EXERCISE BRIEF:
Search the listing for the string "part" and copy every line that contains it.

INFORMATION SHOWN:
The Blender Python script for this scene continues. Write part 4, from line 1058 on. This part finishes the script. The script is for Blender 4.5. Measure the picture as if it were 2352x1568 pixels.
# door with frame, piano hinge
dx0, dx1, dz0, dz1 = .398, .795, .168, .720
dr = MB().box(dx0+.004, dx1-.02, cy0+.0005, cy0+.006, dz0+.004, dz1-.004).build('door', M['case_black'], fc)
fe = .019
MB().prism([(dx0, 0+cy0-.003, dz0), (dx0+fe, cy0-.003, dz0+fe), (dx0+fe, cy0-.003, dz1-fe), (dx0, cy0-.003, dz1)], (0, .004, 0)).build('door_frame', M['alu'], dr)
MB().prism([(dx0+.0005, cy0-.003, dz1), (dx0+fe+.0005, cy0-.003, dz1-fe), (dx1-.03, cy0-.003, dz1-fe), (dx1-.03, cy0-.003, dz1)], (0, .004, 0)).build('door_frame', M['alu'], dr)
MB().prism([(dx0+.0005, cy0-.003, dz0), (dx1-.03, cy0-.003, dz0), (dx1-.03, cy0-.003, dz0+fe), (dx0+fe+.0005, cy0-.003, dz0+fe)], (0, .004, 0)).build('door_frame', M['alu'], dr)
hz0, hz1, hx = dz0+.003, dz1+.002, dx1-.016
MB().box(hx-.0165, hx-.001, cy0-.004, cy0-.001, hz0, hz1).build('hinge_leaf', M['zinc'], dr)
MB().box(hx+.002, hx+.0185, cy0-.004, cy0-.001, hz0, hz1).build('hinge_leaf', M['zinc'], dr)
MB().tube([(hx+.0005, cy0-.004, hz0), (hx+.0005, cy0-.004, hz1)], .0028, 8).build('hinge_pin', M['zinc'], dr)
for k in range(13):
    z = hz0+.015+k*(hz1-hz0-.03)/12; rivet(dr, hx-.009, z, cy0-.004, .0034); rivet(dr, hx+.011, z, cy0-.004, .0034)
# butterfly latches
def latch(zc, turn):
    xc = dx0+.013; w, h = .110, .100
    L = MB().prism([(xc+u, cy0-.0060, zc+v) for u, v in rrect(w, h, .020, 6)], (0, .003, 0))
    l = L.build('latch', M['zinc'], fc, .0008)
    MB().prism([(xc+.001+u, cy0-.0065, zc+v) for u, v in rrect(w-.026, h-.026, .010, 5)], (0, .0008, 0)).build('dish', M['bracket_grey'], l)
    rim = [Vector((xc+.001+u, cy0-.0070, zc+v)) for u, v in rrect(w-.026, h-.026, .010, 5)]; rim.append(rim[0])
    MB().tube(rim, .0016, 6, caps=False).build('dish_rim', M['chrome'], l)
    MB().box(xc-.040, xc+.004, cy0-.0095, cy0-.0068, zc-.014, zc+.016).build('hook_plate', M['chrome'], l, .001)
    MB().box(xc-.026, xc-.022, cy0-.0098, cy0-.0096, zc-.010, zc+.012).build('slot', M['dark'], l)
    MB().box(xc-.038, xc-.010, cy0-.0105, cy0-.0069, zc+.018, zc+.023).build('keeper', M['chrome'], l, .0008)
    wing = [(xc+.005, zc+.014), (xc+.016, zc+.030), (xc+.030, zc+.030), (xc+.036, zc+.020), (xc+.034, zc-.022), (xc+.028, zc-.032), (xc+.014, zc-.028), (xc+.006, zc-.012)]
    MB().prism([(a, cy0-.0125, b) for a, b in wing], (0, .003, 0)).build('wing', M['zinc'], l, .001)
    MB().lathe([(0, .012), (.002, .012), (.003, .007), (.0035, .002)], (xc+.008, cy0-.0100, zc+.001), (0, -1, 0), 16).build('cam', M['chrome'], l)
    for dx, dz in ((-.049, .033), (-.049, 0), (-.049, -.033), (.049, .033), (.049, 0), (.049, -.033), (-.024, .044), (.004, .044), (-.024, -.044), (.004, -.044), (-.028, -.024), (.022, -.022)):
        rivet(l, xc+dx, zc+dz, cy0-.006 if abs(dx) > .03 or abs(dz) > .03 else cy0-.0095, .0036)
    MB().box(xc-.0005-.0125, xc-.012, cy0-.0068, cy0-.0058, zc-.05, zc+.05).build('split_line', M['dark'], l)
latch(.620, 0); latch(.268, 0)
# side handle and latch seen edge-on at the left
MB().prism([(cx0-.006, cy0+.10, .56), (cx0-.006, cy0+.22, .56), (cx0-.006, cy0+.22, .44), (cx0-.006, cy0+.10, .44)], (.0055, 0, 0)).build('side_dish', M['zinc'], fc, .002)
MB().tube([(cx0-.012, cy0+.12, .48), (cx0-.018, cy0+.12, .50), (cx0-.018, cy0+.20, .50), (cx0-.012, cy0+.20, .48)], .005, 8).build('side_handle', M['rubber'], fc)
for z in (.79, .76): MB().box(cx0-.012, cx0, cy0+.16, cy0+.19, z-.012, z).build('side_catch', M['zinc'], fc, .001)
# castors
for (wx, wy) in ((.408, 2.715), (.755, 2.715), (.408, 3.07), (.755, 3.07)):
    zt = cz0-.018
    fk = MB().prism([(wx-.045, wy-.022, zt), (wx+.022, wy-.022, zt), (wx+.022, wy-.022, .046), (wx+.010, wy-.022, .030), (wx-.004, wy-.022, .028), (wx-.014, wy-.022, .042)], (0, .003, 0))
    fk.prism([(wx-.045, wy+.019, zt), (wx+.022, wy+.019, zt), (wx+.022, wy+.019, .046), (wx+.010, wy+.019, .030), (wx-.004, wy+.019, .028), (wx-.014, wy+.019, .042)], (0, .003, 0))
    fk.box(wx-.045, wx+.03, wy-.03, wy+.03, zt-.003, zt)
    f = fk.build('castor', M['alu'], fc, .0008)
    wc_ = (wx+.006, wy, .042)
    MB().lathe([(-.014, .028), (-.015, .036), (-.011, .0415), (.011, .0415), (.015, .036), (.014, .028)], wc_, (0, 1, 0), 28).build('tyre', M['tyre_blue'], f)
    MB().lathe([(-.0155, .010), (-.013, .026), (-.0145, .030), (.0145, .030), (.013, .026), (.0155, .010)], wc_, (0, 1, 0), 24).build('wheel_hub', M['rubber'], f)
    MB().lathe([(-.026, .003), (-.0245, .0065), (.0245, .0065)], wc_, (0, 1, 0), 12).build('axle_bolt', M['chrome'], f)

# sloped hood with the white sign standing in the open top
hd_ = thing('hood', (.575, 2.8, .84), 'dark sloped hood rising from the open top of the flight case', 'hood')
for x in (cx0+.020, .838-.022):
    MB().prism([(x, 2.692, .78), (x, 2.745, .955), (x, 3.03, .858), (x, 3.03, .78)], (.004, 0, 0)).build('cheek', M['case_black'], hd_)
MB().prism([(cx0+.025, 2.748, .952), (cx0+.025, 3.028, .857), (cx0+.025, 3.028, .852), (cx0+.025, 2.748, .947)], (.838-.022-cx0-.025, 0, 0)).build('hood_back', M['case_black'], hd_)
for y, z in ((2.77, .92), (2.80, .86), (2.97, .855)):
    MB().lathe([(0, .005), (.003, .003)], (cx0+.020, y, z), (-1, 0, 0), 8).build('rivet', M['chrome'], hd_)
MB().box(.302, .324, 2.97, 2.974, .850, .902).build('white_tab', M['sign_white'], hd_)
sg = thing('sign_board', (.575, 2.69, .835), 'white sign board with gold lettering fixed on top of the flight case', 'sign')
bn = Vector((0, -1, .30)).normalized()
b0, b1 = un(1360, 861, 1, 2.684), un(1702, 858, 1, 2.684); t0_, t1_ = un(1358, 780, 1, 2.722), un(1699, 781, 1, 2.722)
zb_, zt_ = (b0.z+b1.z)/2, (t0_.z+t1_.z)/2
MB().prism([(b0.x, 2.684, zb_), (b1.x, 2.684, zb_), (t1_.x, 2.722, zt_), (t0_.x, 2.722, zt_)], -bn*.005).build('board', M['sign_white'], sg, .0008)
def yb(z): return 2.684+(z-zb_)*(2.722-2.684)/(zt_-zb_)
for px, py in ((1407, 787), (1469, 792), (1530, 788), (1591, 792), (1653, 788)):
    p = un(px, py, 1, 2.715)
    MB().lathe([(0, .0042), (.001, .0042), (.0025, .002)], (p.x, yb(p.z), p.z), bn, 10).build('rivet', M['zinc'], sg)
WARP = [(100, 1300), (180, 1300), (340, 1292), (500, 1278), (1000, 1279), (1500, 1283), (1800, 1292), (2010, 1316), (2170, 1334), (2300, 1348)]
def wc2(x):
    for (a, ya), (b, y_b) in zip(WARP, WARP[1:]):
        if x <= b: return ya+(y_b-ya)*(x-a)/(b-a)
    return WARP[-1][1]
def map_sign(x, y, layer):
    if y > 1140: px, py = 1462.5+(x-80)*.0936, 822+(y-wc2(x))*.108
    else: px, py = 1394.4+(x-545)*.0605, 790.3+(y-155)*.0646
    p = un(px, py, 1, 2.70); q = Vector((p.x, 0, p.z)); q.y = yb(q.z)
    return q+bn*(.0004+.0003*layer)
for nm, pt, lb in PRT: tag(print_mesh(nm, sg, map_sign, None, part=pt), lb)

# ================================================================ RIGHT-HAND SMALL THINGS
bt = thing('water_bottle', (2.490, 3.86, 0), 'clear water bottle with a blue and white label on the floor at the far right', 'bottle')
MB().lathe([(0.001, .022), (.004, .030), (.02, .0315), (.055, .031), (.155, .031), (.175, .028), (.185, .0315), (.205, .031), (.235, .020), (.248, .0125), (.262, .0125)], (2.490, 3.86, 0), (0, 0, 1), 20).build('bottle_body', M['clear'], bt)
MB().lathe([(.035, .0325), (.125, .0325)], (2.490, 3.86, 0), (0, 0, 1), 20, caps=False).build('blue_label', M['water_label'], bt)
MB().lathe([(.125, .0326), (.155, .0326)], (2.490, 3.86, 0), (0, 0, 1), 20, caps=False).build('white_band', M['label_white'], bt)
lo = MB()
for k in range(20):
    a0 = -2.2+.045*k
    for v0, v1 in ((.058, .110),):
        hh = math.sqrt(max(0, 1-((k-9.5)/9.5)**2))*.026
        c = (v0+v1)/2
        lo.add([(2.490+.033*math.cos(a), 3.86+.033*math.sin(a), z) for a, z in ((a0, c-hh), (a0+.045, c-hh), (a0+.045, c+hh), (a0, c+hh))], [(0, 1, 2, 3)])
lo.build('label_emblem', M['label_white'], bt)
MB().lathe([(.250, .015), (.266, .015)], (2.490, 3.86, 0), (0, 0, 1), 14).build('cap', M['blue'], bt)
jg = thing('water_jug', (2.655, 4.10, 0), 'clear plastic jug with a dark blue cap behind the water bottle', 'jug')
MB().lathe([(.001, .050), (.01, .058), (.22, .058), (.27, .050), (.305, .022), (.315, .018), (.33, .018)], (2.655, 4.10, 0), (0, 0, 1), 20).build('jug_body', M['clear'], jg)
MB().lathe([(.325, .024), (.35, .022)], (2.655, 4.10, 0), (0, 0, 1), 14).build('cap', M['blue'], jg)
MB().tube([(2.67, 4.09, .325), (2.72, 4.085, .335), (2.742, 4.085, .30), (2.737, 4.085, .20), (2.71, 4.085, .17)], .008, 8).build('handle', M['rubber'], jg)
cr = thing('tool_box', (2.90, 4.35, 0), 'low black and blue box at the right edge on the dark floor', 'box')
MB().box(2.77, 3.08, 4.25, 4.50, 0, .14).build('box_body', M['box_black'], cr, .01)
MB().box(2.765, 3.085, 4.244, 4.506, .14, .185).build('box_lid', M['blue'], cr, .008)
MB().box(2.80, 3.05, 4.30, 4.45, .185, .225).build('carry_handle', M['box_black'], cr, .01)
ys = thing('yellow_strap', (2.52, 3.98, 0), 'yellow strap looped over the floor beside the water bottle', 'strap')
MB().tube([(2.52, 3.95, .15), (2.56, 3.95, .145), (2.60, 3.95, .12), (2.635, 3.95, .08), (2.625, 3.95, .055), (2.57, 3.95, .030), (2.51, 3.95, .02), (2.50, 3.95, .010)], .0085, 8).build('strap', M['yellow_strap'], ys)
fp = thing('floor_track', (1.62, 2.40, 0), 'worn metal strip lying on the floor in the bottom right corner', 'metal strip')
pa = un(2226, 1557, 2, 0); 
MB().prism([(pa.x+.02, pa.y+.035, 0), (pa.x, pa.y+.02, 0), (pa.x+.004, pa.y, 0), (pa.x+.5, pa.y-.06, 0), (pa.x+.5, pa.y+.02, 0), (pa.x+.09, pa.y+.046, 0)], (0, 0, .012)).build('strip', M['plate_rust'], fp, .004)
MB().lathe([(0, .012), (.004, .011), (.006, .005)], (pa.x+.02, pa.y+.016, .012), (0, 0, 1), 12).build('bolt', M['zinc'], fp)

SOLUTION TO THE EXERCISE:
The Blender Python script for this scene continues. Write part 4, from line 1058 on. This part finishes the script. The script is for Blender 4.5. Measure the picture as if it were 2352x1568 pixels.
for nm, pt, lb in PRT: tag(print_mesh(nm, sg, map_sign, None, part=pt), lb)